First, Powell in Temporary Kings:
How unchanged remains the French view of English life - phlegmatic, sadistic aristocrats, moving coldly and silently from one atrocity to another through the fogs of le Hyde Park and les Jardins de Kensington.
Then T S Eliot in The Love Song of J Alfred Prufrock:
The yellow fog that rubs its back upon the window-panes,
The yellow smoke that rubs its muzzle on the window-panes
Licked its tongue into the corners of the evening,
Lingered upon the pools that stand in drains,
Let fall upon its back the soot that falls from chimneys,
Slipped by the terrace, made a sudden leap,
And seeing that it was a soft October night,
Curled once about the house, and fell asleep.

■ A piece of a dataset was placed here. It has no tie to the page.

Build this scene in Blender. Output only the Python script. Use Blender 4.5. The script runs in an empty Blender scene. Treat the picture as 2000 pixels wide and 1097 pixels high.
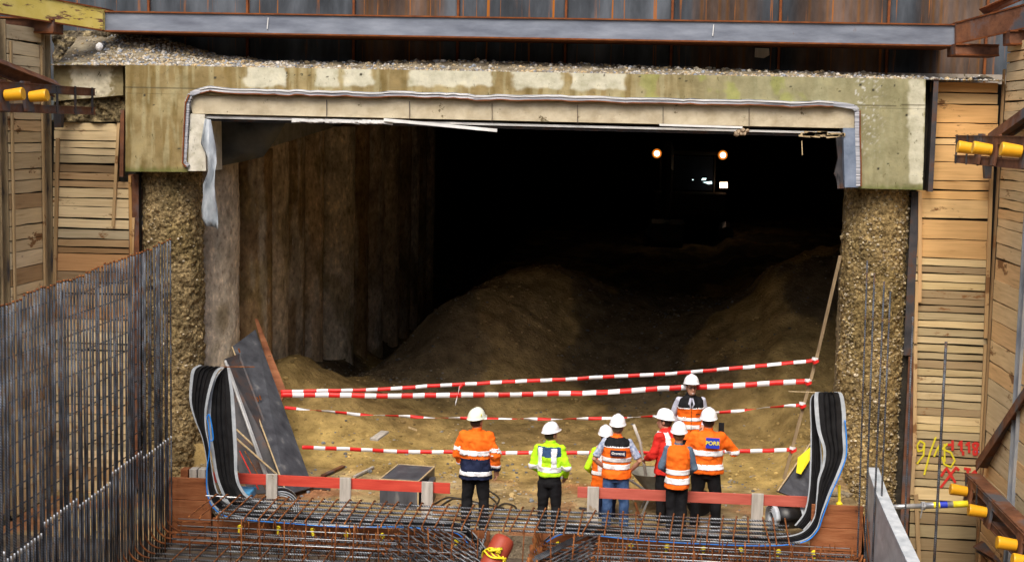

And then, the magnificent Lugg in Margery Allingham's Tiger In The Smoke:
The fog was now at its worst, rolling up from the river dense as a featherbed. It hung between street lamp and street lamp in blinding and abominable folds ... [whilst driving the car] Lugg manoeuvred into Park Lane and sat on the tail of a late bus for Victoria. "I could do with with a spot of p and q in a padded cell myself. That was Marble Arch I was 'ootin' at. I thought she was taking her time."
By the way, the title comes from the nickname of the thick, choking fogs of coal-burning London - "a London peculiar".